• **Given task**: Give back, exactly as written, the lines from the beginning of the listing through the one that contains "from mathutils import".

— Start —

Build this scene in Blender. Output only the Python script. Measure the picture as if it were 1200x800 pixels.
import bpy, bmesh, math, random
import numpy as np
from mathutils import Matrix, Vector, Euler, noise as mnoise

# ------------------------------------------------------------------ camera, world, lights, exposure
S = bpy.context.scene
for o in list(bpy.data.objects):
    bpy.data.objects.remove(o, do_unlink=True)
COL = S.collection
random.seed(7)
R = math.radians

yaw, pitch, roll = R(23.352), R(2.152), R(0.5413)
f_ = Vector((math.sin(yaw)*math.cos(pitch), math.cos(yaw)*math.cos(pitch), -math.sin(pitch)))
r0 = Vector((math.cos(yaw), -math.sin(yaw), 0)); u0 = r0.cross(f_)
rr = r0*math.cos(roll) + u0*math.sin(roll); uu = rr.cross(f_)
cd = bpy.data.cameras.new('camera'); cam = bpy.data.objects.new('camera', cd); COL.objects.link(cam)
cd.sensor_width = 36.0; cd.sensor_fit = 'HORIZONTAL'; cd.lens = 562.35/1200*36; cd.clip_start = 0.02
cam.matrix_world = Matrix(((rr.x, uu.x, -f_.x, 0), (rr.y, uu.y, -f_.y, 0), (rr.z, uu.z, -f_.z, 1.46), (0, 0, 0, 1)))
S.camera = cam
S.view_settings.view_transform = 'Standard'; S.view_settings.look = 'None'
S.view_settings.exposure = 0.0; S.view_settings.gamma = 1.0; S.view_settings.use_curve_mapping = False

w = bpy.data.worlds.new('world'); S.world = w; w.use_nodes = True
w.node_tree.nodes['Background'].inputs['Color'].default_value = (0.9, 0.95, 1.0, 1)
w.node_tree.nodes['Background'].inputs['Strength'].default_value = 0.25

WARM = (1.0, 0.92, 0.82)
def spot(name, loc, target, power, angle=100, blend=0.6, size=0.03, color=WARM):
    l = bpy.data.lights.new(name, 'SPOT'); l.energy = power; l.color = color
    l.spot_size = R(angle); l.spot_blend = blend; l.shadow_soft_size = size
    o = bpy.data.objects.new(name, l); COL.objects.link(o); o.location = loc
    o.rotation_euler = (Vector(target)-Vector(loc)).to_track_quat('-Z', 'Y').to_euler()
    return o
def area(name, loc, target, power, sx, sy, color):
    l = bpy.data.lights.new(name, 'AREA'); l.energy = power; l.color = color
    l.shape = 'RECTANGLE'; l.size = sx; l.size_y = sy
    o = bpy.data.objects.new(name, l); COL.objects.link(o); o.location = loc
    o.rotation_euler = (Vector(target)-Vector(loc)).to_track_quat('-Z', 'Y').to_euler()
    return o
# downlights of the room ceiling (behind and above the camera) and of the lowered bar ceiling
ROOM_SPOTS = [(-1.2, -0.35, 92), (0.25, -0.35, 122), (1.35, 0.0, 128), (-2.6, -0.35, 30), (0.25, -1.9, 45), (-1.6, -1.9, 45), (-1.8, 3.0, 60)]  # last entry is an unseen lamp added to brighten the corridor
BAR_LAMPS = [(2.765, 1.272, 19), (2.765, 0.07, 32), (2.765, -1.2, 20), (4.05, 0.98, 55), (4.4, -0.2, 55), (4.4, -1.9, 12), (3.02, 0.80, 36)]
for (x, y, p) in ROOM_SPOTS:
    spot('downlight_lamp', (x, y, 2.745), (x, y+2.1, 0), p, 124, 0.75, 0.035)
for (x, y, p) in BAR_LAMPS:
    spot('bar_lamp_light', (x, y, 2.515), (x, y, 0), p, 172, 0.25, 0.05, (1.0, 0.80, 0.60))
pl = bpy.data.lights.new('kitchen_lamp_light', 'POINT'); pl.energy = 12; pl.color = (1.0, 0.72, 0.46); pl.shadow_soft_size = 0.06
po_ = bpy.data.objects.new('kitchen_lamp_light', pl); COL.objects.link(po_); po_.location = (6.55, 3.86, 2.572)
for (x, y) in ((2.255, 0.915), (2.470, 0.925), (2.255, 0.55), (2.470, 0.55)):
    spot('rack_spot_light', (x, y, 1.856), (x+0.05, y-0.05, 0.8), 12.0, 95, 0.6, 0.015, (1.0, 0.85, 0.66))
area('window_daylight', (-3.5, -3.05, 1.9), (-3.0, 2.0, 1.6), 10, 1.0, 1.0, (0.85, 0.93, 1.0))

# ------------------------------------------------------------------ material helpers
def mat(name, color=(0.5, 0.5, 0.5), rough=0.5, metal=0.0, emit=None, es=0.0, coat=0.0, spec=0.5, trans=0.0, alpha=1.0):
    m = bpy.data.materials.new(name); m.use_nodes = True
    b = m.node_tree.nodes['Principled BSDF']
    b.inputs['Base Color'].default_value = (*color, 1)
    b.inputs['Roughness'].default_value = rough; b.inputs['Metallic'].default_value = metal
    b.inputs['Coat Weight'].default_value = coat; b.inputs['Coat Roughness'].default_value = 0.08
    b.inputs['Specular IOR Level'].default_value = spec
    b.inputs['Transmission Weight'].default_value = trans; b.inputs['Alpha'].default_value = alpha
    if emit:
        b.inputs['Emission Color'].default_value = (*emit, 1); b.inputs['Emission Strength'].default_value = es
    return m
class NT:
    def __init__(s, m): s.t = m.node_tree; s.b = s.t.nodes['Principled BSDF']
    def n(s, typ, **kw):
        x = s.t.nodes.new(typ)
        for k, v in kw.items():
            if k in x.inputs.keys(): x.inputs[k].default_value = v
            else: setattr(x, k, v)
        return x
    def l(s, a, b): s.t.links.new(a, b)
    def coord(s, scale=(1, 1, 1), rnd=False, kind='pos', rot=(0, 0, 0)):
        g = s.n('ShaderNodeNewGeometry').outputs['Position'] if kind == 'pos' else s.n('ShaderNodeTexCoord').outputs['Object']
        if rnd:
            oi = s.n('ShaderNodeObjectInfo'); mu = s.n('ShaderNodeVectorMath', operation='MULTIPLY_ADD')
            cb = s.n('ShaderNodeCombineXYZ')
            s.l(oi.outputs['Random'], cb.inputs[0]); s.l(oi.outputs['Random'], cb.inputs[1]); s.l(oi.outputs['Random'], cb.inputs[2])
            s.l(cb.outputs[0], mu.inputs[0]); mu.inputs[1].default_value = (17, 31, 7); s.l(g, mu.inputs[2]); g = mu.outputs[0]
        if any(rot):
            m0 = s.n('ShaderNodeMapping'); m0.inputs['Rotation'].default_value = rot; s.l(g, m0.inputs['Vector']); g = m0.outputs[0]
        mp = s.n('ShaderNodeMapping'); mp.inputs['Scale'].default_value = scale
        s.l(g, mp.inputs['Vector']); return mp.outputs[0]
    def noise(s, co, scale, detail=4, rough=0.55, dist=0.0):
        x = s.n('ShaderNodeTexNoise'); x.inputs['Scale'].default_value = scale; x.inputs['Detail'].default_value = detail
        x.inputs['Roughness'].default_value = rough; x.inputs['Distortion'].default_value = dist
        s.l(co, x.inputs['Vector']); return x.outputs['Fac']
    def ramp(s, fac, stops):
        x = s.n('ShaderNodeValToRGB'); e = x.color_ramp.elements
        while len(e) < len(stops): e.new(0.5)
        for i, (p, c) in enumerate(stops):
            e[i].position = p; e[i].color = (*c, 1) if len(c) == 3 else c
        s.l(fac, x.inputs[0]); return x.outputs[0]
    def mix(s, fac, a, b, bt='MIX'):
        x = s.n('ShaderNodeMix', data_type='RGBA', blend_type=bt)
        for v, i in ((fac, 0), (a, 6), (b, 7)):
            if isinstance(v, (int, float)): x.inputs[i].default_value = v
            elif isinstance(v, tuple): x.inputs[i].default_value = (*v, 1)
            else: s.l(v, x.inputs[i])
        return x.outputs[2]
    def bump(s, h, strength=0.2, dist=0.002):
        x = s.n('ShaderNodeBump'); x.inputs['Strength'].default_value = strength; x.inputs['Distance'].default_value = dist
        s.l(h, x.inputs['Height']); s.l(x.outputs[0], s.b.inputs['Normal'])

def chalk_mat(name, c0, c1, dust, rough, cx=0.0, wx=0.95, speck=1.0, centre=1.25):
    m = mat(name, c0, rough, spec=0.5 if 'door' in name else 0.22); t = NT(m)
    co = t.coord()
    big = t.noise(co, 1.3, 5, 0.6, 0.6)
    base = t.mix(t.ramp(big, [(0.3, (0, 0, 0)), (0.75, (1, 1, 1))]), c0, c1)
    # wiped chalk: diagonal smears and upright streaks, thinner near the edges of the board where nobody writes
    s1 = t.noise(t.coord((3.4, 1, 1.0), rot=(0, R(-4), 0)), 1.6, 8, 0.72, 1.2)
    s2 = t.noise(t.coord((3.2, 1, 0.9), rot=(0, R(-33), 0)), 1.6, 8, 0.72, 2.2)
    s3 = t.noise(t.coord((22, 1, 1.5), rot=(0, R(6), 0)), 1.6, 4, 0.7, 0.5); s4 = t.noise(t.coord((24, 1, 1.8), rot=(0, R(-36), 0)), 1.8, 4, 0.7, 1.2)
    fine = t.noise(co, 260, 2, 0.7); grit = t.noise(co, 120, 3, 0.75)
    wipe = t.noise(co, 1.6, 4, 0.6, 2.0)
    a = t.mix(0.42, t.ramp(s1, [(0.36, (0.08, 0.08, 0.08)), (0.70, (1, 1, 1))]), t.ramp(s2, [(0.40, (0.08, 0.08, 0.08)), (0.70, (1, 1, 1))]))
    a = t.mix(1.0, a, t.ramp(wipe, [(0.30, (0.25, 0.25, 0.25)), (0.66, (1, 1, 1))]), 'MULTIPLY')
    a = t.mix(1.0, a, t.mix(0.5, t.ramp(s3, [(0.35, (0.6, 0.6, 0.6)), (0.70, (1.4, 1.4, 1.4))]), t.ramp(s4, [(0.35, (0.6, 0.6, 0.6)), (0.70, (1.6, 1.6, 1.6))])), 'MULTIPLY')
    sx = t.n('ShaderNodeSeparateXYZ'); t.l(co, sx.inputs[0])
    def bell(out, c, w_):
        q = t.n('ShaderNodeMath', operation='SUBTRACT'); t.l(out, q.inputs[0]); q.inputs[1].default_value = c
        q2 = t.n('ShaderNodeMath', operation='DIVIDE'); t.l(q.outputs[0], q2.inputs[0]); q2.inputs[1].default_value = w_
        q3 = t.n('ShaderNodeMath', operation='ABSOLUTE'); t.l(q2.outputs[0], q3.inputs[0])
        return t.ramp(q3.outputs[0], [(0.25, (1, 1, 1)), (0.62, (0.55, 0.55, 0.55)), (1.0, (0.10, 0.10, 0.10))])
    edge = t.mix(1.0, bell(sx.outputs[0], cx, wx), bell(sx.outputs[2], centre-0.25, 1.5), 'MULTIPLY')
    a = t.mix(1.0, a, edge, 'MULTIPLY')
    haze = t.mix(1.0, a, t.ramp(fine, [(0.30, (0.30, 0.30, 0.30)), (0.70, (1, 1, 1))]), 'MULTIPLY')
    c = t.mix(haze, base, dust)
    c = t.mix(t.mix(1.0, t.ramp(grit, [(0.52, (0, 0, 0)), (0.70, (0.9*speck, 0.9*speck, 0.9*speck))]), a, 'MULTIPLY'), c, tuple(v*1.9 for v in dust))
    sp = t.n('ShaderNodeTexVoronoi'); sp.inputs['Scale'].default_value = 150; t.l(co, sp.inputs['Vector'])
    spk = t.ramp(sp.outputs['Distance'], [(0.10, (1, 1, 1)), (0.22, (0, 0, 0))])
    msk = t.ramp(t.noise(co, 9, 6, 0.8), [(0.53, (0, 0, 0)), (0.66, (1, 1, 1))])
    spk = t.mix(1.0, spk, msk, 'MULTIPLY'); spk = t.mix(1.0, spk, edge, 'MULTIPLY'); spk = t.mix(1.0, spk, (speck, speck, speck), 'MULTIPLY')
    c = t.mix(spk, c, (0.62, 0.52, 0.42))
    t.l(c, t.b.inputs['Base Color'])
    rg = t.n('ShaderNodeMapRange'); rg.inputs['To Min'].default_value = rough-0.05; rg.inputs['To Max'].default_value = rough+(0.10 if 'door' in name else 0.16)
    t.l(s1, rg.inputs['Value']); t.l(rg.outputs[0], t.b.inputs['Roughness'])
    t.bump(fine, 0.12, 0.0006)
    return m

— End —

• **Task solution**:
Build this scene in Blender. Output only the Python script. Measure the picture as if it were 1200x800 pixels.
import bpy, bmesh, math, random
import numpy as np
from mathutils import Matrix, Vector, Euler, noise as mnoise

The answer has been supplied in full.